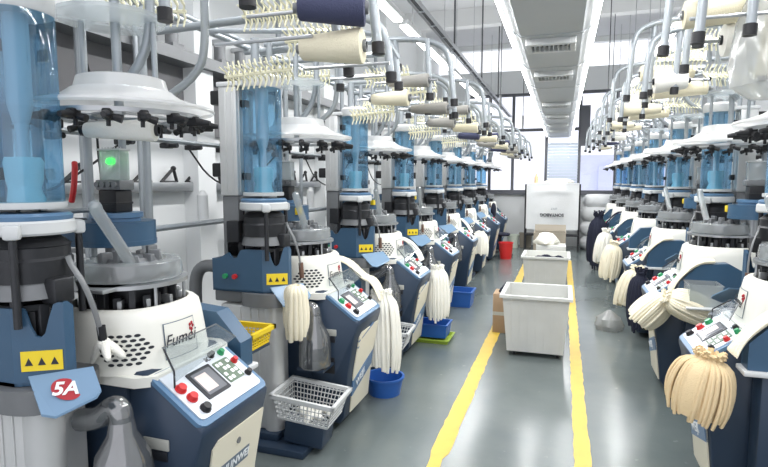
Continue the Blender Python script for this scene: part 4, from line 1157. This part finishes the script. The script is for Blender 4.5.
b = MB(); b.lathe([(0, 0), (.30, 0), (.31, .04), (.22, .09), (.12, .115), (0, .10)], n=32, sy=.5, rad=lambda t, z: 1 + .2 * math.sin(3 * t + z * 20) + .1 * math.sin(7 * t)); o = b.build('cloth_pile', M['sock2'], angle=80); place(o, -.12, 13.75, 1.627); tag(o, 'crumpled white cloth pile on top of the black rack', 'cloth')
# louvred blind in the middle window
b = MB()
for k in range(16): b.box((-.40, YB - .045, 1.45 + k * .075), (.34, YB - .03, 1.51 + k * .075), .003, M=None)
o = b.build('louvre_blind', M['blind'], flat=True); tag(o, 'pale blue louvred blind across the window behind the rack', 'blind')
# sacks piled by the wall on the right
b = MB()
for k, (z, w) in enumerate(((.18, .40), (.5, .42), (.8, .38), (1.08, .36))):
    pass
for k, (z, w) in enumerate(((0, .44), (.36, .42), (.72, .40), (1.02, .36))):
    b = MB(); b.lathe([(0, .0), (w * .8, .0), (w, .10), (w, .22), (w * .8, .33), (0, .34)], n=36, sq=.2, sy=.6, rad=lambda t, z: 1 + .07 * math.sin(3 * t + 2 * k + z * 6) + .04 * math.sin(8 * t - z * 17 + k)); o = b.build('stuffed_sack', M['sack'], angle=80); place(o, .86, 14.15, z + .002)
    tag(o, 'stuffed white sack %s of the pile beside the black rack' % ['at the bottom', 'second from the bottom', 'third from the bottom', 'at the top'][k], 'sack', 'stuffed white sacks by the wall')
# buckets and chair at the far end
o = bucket(M['redpl'], .15, .36); place(o, -1.13, 11.85, 0); tag(o, 'red plastic bucket on the floor near the back of the aisle', 'bucket')
o = bucket(M['paleGreen'], .15, .33); place(o, -1.15, 13.9, 0); tag(o, 'pale green bucket by the back wall behind the red bucket', 'bucket')
o = tub('waste_bin', -.13, .13, -.12, .12, .34, .02, .008, M['carton'], .015); place(o, -.86, 14.15, 0); tag(o, 'grey brown waste bin by the back wall next to the pale green bucket', 'waste bin')
R = empty('swivel_chair', (-1.30, 12.28, 0)); tag(R, 'black round-backed swivel chair at the end of the 5A row', 'chair')
b = MB()
for k in range(5):
    a = 2 * PI * k / 5; b.tube([(0, 0, .10), (.26 * math.cos(a), .26 * math.sin(a), .05)], .02, 8); b.ball((.26 * math.cos(a), .26 * math.sin(a), .03), .03, n=8)
b.build('base', M['rack'], R)
b = MB(); b.cyl((0, 0, .08), (0, 0, .46), .025, n=12); b.build('post', M['rack'], R)
b = MB(); b.lathe([(0, .46), (.2, .46), (.22, .49), (.2, .52), (0, .53)], n=28); b.build('seat', M['navycloth'], R)
b = MB(); b.tube([(-.12, .06, .47), (-.2, .1, .6), (-.2, .1, .95)], .02, 8); b.ball((-.17, .07, 1.02), .20, n=18, s=(.3, .8, .85)); b.build('backrest', M['navycloth'], R)
# plastic bag on the floor, clear box, hanging bag
def crumple(name, r, h, m, seed):
    b = MB(); q = random.Random(seed); ph = [q.uniform(0, 6) for _ in range(4)]
    b.lathe([(0, 0), (r * .9, .0), (r, h * .25), (r * .85, h * .6), (r * .4, h * .85), (r * .15, h), (0, h * .98)], n=36, rad=lambda t, z: 1 + .10 * math.sin(5 * t + ph[0] + z * 30) + .06 * math.sin(11 * t + ph[1] - z * 44))
    return b.build(name, m, angle=30)
o = crumple('plastic_bag', .15, .22, M['bag'], 4); place(o, .55, 6.55, 0); tag(o, 'crumpled clear plastic bag on the floor by the third console opposite the 5A plate', 'plastic bag')
o = tub('acrylic_box', -.10, .10, -.10, .10, .15, .004, .004, M['clearpl'], .006); place(o, FR + .27, YR[1] - .52, .80); tag(o, 'clear acrylic box beside the blue shield facing the tan sock bundle machine', 'box')
b = MB(); b.box((-.13, -.12, -.012), (.13, .24, 0), .003); o = b.build('box_shelf', M['lightgrey']); place(o, FR + .27, YR[1] - .56, .799); tag(o, 'light grey ledge under the clear acrylic box', 'shelf')
b = MB(); q = [random.Random(8).uniform(0, 6) for _ in range(3)]
b.lathe([(.03, .0), (.12, -.06), (.17, -.2), (.20, -.4), (.19, -.5), (.10, -.55), (0, -.56)], n=40, sx=.75, rad=lambda t, z: 1 + .08 * math.sin(6 * t + z * 9) + .05 * math.sin(13 * t - z * 21)); hb = b.build('hanging_bag', M['bag'], angle=40); place(hb, .87, 2.90, 2.62); tag(hb, 'clear plastic bag with a cream cone hanging from the creel at the upper right', 'plastic bag')
o = cone('yarncream', .06, .035, .28); o.location = (.87, 2.90, 2.30); o.rotation_euler = (0, -PI / 2 + .2, 0); tag(o, 'cream yarn cone inside the hanging clear plastic bag', 'yarn cone')
b = MB(); b.tube([(0, 0, -.02), (0, .1, .12), (0, .25, .22)], .006, 6); b.build('bag_tie', M['steel'], hb)
# red air hose behind the first machine
b = MB(); b.tube([(-.86, .08, 1.78), (-.84, .06, 1.74), (-.84, .05, 1.66), (-.87, .06, 1.60)], .013, 8, smooth=2); o = b.build('air_hose', M['red'], m_first)

# ------------------------------------------------------------------ light and camera
w = bpy.data.worlds.new('daylight'); SC.world = w; w.use_nodes = True
bg = w.node_tree.nodes['Background']; bg.inputs['Color'].default_value = S(246, 248, 255); bg.inputs['Strength'].default_value = 1.25
def area(name, loc, rot, sx, sy, e, col=(1, 1, 1)):
    l = bpy.data.lights.new(name, 'AREA'); l.shape = 'RECTANGLE'; l.size = sx; l.size_y = sy; l.energy = e; l.color = col
    o = bpy.data.objects.new(name, l); COL.objects.link(o); o.location = loc; o.rotation_euler = rot; return o
for x in (-1.74, 1.15):
    area('tube_glow', (x, 7.2, 3.385), (0, 0, 0), .09, 10.8, 150)
for x in (-1.74, 1.15):
    area('ceiling_fill', (x, 7.2, 3.48), (PI, 0, 0), .09, 10.8, 45)  # upward fill added to brighten the ceiling, not part of the tube lights
for x in (-.416, .186):
    area('strip_glow', (x, 7.7, 2.765), (0, 0, 0), .03, 13.0, 60)
cam = bpy.data.cameras.new('camera'); co = bpy.data.objects.new('camera', cam); COL.objects.link(co); SC.camera = co
F = 540.0; cam.sensor_fit = 'HORIZONTAL'; cam.sensor_width = 36; cam.lens = F / 768 * 36; cam.clip_start = .05; cam.clip_end = 100
p = math.atan((233.5 - 180) / F); th = math.atan((563 - 384) / F * math.cos(p))
co.location = (0, 0, 1.7); co.rotation_euler = (PI / 2 - p, 0, th)
vs_ = SC.view_settings; vs_.view_transform = 'Standard'; vs_.look = 'None'; vs_.gamma = 1; vs_.use_curve_mapping = False; vs_.exposure = .3
SC.cycles.use_denoising = True; SC.cycles.max_bounces = 8; SC.cycles.transparent_max_bounces = 24
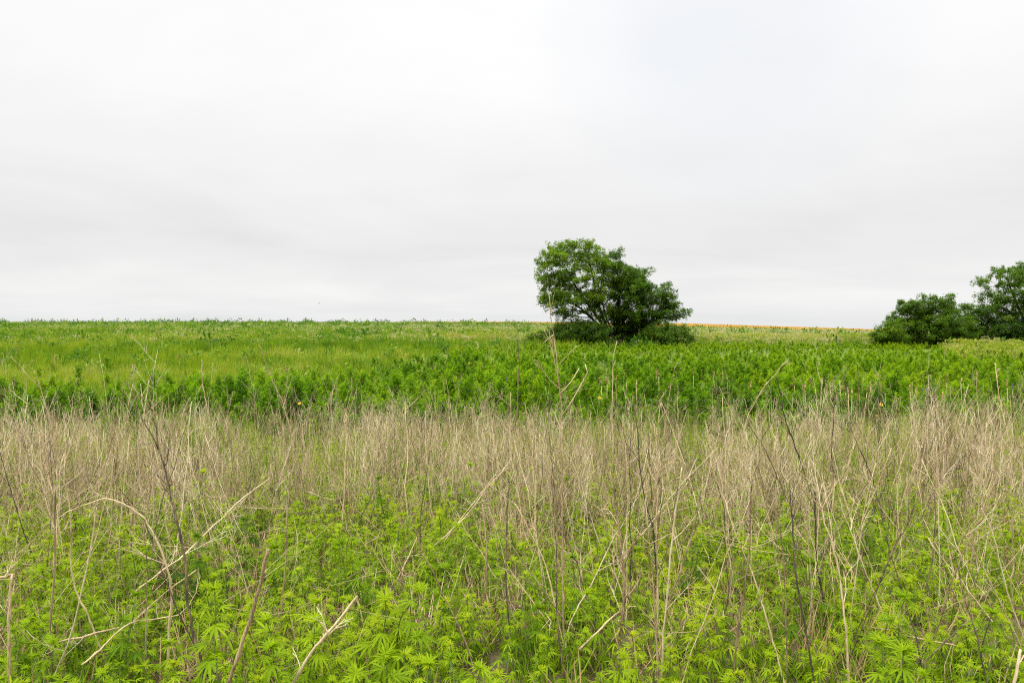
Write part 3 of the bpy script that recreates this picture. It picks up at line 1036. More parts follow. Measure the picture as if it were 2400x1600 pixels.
# ---------------------------------------------------------------- hero stalks, read off the photo (pixel paths from the top down)
# name, shade 0..1, width px, path, distance (None: where the base meets the ground), branch count, label
HEROES = [
    ('tall stalk', .42, 6.0, [(1286, 688), (1292, 745), (1300, 800), (1306, 855), (1309, 890), (1315, 960), (1316, 1010), (1318, 1100), (1317, 1250), (1319, 1400), (1322, 1490), (1330, 1590)], 3.5, 8,
     'tallest tan stalk, rising past the horizon in front of the airy tree'),
    ('dark forked stalk', .12, 8.5, [(346, 905), (352, 930), (358, 955), (366, 1003), (371, 1047), (384, 1088), (395, 1139), (403, 1177), (414, 1215), (423, 1259), (434, 1315), (439, 1404), (449, 1468), (467, 1532), (482, 1600)], 3.0, 4,
     'thick dark brown forked stalk with a split top'),
    ('thin dark stalk', .16, 4.5, [(330, 1200), (355, 1264), (368, 1300), (378, 1335), (403, 1394), (434, 1468), (466, 1532), (492, 1600)], 3.05, 2, 'thin dark stalk crossing the foot of the thick forked stalk'),
    ('arched pale stalk', .60, 6.6, [(136, 1214), (170, 1194), (204, 1180), (245, 1168), (279, 1175), (306, 1190), (337, 1214), (362, 1256), (383, 1302), (398, 1358), (403, 1404), (395, 1481), (393, 1600)], 3.1, 3,
     'pale stalk bent over in a wide arch'),
    ('broken silver stalk', .80, 9, [(838, 1396), (804, 1440), (768, 1483), (727, 1532), (687, 1600)], 2.75, 5, 'thick silvery broken stalk slanting through green hemp at the bottom'),
    ('near brown stalk', .45, 10, [(628, 1287), (615, 1340), (602, 1400), (576, 1480), (556, 1540), (535, 1600)], 2.3, 0, 'bare blunt brown stalk, closest to the camera, slanting'),
    ('snapped stub', .45, 8, [(-10, 1353), (10, 1352), (27, 1348), (25, 1370), (22, 1430), (20, 1500), (22, 1600)], 2.9, 1, 'brown stalk snapped sideways at its top, at the left frame edge'),
    ('straight brown stalk', .33, 6.5, [(131, 1150), (130, 1200), (128, 1328), (120, 1430), (117, 1532), (117, 1600)], 3.1, 3, 'straight brown stalk second from the left frame edge'),
    ('fallen silver stalk', .74, 3.8, [(633, 1119), (585, 1155), (551, 1183), (500, 1232), (434, 1297), (383, 1335), (306, 1394)], (4.6, 3.5), 7, 'long silvery fallen stalk slanting up to the right, feathered with twigs'),
    ('lower fallen stalk', .50, 5, [(460, 1335), (390, 1386), (345, 1425), (301, 1463), (222, 1483), (140, 1503)], (3.4, 3.1), 2, 'brown fallen stalk bent in the middle, below the silvery one'),
    ('lowest fallen stalk', .55, 5.5, [(420, 1440), (370, 1450), (306, 1458), (255, 1501), (225, 1530), (191, 1557)], (3.15, 2.9), 2, 'brown fallen stick lying lowest of the fallen ones at the left'),
    ('pale leaning stalk', .80, 4.5, [(226, 1190), (222, 1225), (204, 1328), (184, 1412), (166, 1488), (145, 1544), (120, 1600)], 3.0, 2, 'pale thin stalk leaning right with its foot at the bottom left'),
    ('white tipped stalk', .80, 5, [(81, 868), (90, 895), (99, 921), (119, 996), (129, 1047), (150, 1122), (160, 1170), (167, 1241), (168, 1260), (166, 1328), (184, 1401), (204, 1435), (228, 1500), (270, 1600)], 3.3, 3,
     'long pale stalk with a white broken tip above the brown band'),
    ('bowed pale stalk', .86, 5, [(60, 985), (68, 1027), (85, 1081), (100, 1118), (109, 1149), (117, 1200), (124, 1248), (128, 1310)], None, 2, 'pale bowed stalk near the left edge inside the brown band'),
    ('lone grey stalk', .42, 5, [(677, 1150), (674, 1225), (668, 1340), (661, 1404), (660, 1470), (658, 1520)], None, 1, 'lone grey upright stalk among hemp right of the blunt one'),
    ('thin arcing stalk', .42, 4.8, [(972, 1240), (988, 1289), (1018, 1345), (1049, 1412), (1077, 1470), (1097, 1524), (1118, 1600)], 2.9, 1, 'thin brown stalk curving down to the right in the green middle'),
    ('pale brown pair', .55, 6, [(1130, 1180), (1136, 1233), (1141, 1297), (1138, 1379), (1131, 1455), (1128, 1500)], None, 3, 'light brown upright stalk in front of the bare soil patch'),
    ('grey upright', .28, 5.5, [(1192, 1120), (1189, 1200), (1186, 1270), (1184, 1328), (1189, 1404), (1197, 1506), (1200, 1540)], None, 2, 'dark grey upright stalk just right of the light brown one'),
    ('leaning sheaf', .60, 3.0, [(1198, 1074), (1175, 1105), (1140, 1145), (1100, 1200), (1060, 1240), (1018, 1277)], (6.0, 4.7), 6, 'pale sheaf of dry stems leaning over to the right'),
    ('slanting partner', .58, 2.4, [(1165, 1105), (1120, 1165), (1080, 1215), (1040, 1270)], (5.8, 4.8), 3, 'thin pale stem lying along the leaning sheaf'),
    ('grey post stalk', .55, 6, [(1545, 1000), (1541, 1080), (1540, 1160), (1538, 1251), (1541, 1404), (1538, 1506), (1543, 1600)], 3.0, 3, 'straight grey stalk like a thin post, left of the white one'),
    ('white stalk', .78, 5.6, [(1598, 1095), (1590, 1150), (1583, 1200), (1572, 1302), (1562, 1404), (1555, 1481), (1551, 1585)], 3.05, 4, 'thick whitish stalk forking low beside the grey post like one'),
    ('fork arm', .42, 4.5, [(1640, 1150), (1634, 1200), (1618, 1259), (1600, 1328), (1582, 1375), (1567, 1412), (1556, 1475)], 3.1, 2, 'grey arm forking off rightwards beside the whitish stalk'),
    ('long tan curve', .72, 5, [(1665, 1080), (1685, 1140), (1702, 1180), (1712, 1215), (1731, 1269), (1756, 1322), (1777, 1384), (1799, 1455), (1818, 1526), (1838, 1600)], 3.0, 2, 'long smooth tan stalk curving down right from the brown band'),
    ('brown leaning', .36, 5.5, [(1762, 1120), (1759, 1200), (1754, 1307), (1741, 1399), (1728, 1493), (1718, 1600)], 3.0, 3, 'brown knotty stalk leaning right, crossing the long tan curve'),
    ('dark slender', .08, 4, [(1362, 1120), (1381, 1200), (1394, 1251), (1404, 1315), (1417, 1361), (1430, 1399), (1436, 1450), (1440, 1490)], None, 3, 'slender dark stalk leaning left, right of the tallest stalk'),
    ('dark crossing', .06, 4.2, [(1305, 1215), (1325, 1259), (1353, 1322), (1368, 1379), (1386, 1424), (1399, 1503), (1402, 1540)], None, 2, 'blackish stalk slanting behind the tallest stalk'),
    ('shaggy clump', .34, 11, [(1436, 1120), (1441, 1170), (1447, 1213), (1455, 1284), (1463, 1353), (1460, 1430), (1453, 1500), (1445, 1557)], 3.3, 10, 'thick shaggy brown stalk wrapped in torn fibres'),
    ('propped stick', .78, 5.5, [(1490, 1420), (1465, 1424), (1430, 1450), (1399, 1481), (1358, 1521)], (3.5, 3.2), 1, 'pale stick propped low against the shaggy brown stalk'),
    ('fan arm left', .68, 4, [(1200, 1345), (1230, 1385), (1260, 1425), (1290, 1470), (1312, 1520), (1328, 1565)], 3.4, 3, 'pale stem fanning out left from the foot of the tallest stalk'),
    ('fan arm high', .64, 4, [(1206, 1180), (1222, 1204), (1245, 1250), (1272, 1305), (1290, 1370), (1305, 1440), (1318, 1500)], 3.5, 2, 'pale stem fanning out high left beside the tallest stalk'),
    ('fan arm right', .72, 4.5, [(1440, 1255), (1410, 1320), (1385, 1370), (1358, 1415), (1335, 1460), (1325, 1520)], 3.45, 3, 'tan stem fanning out right from the tallest stalk'),
    ('dark long', .08, 4.5, [(1735, 945), (1748, 986), (1770, 1018), (1790, 1047), (1808, 1085), (1821, 1115), (1835, 1145), (1848, 1177), (1872, 1238), (1890, 1290)], None, 4, 'long dark stalk bending through the brown band, right of centre'),
    ('dark tipped pale', .14, 5.5, [(1818, 881), (1825, 905), (1831, 932), (1838, 976), (1850, 1010), (1859, 1034), (1876, 1081), (1893, 1132), (1913, 1190), (1924, 1240)], None, 6, 'dark stalk with short whitish side twigs and a pale tip'),
    ('bowed tan wand', .68, 4, [(1837, 850), (1815, 880), (1790, 908), (1770, 942), (1750, 983), (1742, 1034), (1737, 1080), (1725, 1180)], None, 3, 'light wand bowing right over the green thicket edge'),
    ('dark vertical', .16, 4.5, [(1960, 915), (1957, 940), (1954, 969), (1949, 1054), (1952, 1105), (1947, 1180), (1940, 1228), (1936, 1270)], None, 3, 'dark crooked vertical stalk in the right brown band'),
    ('dark sweeping', .10, 5, [(1985, 990), (1998, 1013), (2015, 1054), (2035, 1095), (2044, 1120), (2052, 1149), (2064, 1190), (2076, 1238), (2090, 1290)], None, 4, 'dark stalk sweeping down right behind the black forked one'),
    ('black forked', .05, 5, [(2050, 1165), (2065, 1208), (2077, 1255), (2088, 1302), (2109, 1366), (2129, 1435), (2149, 1506), (2167, 1593)], 3.0, 3, 'black branching stalk with a wide fork, reaching the bottom'),
    ('black arm', .06, 3.5, [(2145, 1180), (2134, 1205), (2118, 1245), (2100, 1270), (2088, 1300)], 3.02, 2, 'thin black arm rising right from the black branching stalk'),
    ('black hooked', .10, 4.5, [(2190, 1150), (2193, 1208), (2189, 1265), (2185, 1315), (2170, 1379), (2158, 1425), (2150, 1460)], None, 3, 'dark hooked stalk bending left at its foot'),
    ('tan diagonal', .75, 5.2, [(2205, 1140), (2234, 1200), (2257, 1245), (2277, 1279), (2318, 1358), (2348, 1419), (2375, 1475), (2400, 1525)], 3.3, 3, 'long tan diagonal stalk running off the right frame edge'),
    ('tan diagonal thin', .70, 3.8, [(2300, 1190), (2326, 1248), (2348, 1338), (2366, 1404), (2390, 1470)], 3.5, 2, 'thinner tan stalk above the long diagonal one'),
    ('pale diagonal', .78, 5.5, [(1968, 1165), (1979, 1210), (2002, 1264), (2030, 1343), (2050, 1391), (2070, 1440), (2087, 1480), (2095, 1500)], None, 3, 'pale diagonal stalk left of the black branching stalk'),
    ('knotty pale', .60, 6, [(1922, 1180), (1933, 1225), (1953, 1284), (1968, 1353), (1976, 1417), (1984, 1493), (1990, 1598)], 3.0, 4, 'knotty light brown stalk dropping straight to the bottom right'),
    ('dark rough', .14, 6, [(1850, 1130), (1856, 1203), (1859, 1260), (1861, 1315), (1874, 1399), (1889, 1481), (1907, 1598)], 3.0, 5, 'rough dark stalk with fluffy twigs left of the knotty one'),
    ('dark rough twin', .10, 7, [(1909, 1150), (1912, 1225), (1915, 1328), (1928, 1391), (1934, 1432), (1940, 1480)], None, 4, 'stout dark stalk between the rough dark and knotty light ones'),
    ('thin brown riser', .48, 4.5, [(1828, 1220), (1833, 1289), (1841, 1404), (1843, 1506), (1846, 1600)], 2.95, 2, 'thin light brown riser left of the rough dark stalk'),
    ('dark leaning low', .20, 5, [(2331, 1409), (2300, 1430), (2274, 1450), (2235, 1485), (2198, 1519), (2160, 1560), (2126, 1600)], (3.5, 3.0), 2, 'brown stick slanting up right across the bottom right corner'),
    ('flat tan stick', .70, 4.5, [(2040, 1468), (2090, 1478), (2130, 1490), (2183, 1501), (2230, 1510), (2290, 1524)], (3.3, 3.25), 2, 'tan stick lying almost flat across the bottom right'),
    ('pale crossing', .80, 4.2, [(2175, 1260), (2193, 1289), (2239, 1343), (2285, 1404), (2326, 1455), (2365, 1495), (2402, 1530)], 3.4, 2, 'pale stalk crossing below the long tan diagonal'),
    ('dark wisp', .12, 3.8, [(2238, 1290), (2252, 1366), (2262, 1405), (2274, 1442), (2287, 1485), (2297, 1524), (2312, 1600)], 3.05, 2, 'dark wispy stalk in front of the pale crossing one'),
    ('corner stub', .88, 8, [(2392, 1521), (2386, 1550), (2377, 1600)], 2.8, 0, 'short whitish stub at the bottom right corner'),
    ('thin dark spear', .20, 4, [(1211, 790), (1215, 820), (1217, 850), (1213, 952), (1211, 1003), (1203, 1054), (1196, 1120)], None, 2, 'thin dark spear of a stalk rising alone left of the tallest'),
    ('pale spear', .60, 4, [(1446, 798), (1438, 845), (1436, 869), (1436, 929), (1434, 965), (1435, 1000), (1437, 1057), (1440, 1130)], None, 5, 'slender spear like stalk standing before the dark tree trunks'),
    ('bent spear', .55, 4, [(1582, 858), (1577, 880), (1571, 899), (1558, 922), (1547, 938), (1552, 958), (1565, 1018), (1577, 1078), (1584, 1140)], None, 3, 'stalk kinked sharply near its top over the green thicket'),
    ('left pale spear', .72, 3.8, [(608, 808), (619, 840), (628, 864), (640, 893), (651, 916), (661, 938), (672, 975), (684, 1030), (690, 1080)], None, 6, 'pale feathery stalk leaning left over the dark thicket'),
    ('left upright spear', .66, 3.4, [(473, 842), (474, 870), (475, 900), (480, 930), (486, 956), (490, 1000), (494, 1050)], None, 6, 'pale upright stalk with twigs trailing left over the thicket'),
    ('right cluster spear', .45, 4, [(2009, 850), (2010, 880), (2012, 912), (2010, 942), (2008, 975), (2006, 1020), (2004, 1080)], None, 4, 'upright brown stalk among the rusty seed spikes'),
    ('right edge spear', .55, 4, [(2332, 850), (2336, 885), (2342, 930), (2350, 970), (2360, 1010), (2372, 1060), (2380, 1110)], None, 5, 'twisted tan stalk with curling twigs near the right edge'),
]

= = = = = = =

**Written exercise:**
Read through the lines above and collect those that contain the string "from".

**Task answer:**
Continue the Blender Python script for this scene: part 4, from line 1157. This part finishes the script. The script is for Blender 4.5.
    tag(o, 'stuffed white sack %s of the pile beside the black rack' % ['at the bottom', 'second from the bottom', 'third from the bottom', 'at the top'][k], 'sack', 'stuffed white sacks by the wall')
b.lathe([(.03, .0), (.12, -.06), (.17, -.2), (.20, -.4), (.19, -.5), (.10, -.55), (0, -.56)], n=40, sx=.75, rad=lambda t, z: 1 + .08 * math.sin(6 * t + z * 9) + .05 * math.sin(13 * t - z * 21)); hb = b.build('hanging_bag', M['bag'], angle=40); place(hb, .87, 2.90, 2.62); tag(hb, 'clear plastic bag with a cream cone hanging from the creel at the upper right', 'plastic bag')
# ---------------------------------------------------------------- hero stalks, read off the photo (pixel paths from the top down)
    ('straight brown stalk', .33, 6.5, [(131, 1150), (130, 1200), (128, 1328), (120, 1430), (117, 1532), (117, 1600)], 3.1, 3, 'straight brown stalk second from the left frame edge'),
    ('long tan curve', .72, 5, [(1665, 1080), (1685, 1140), (1702, 1180), (1712, 1215), (1731, 1269), (1756, 1322), (1777, 1384), (1799, 1455), (1818, 1526), (1838, 1600)], 3.0, 2, 'long smooth tan stalk curving down right from the brown band'),
    ('fan arm left', .68, 4, [(1200, 1345), (1230, 1385), (1260, 1425), (1290, 1470), (1312, 1520), (1328, 1565)], 3.4, 3, 'pale stem fanning out left from the foot of the tallest stalk'),
    ('fan arm right', .72, 4.5, [(1440, 1255), (1410, 1320), (1385, 1370), (1358, 1415), (1335, 1460), (1325, 1520)], 3.45, 3, 'tan stem fanning out right from the tallest stalk'),
    ('black arm', .06, 3.5, [(2145, 1180), (2134, 1205), (2118, 1245), (2100, 1270), (2088, 1300)], 3.02, 2, 'thin black arm rising right from the black branching stalk'),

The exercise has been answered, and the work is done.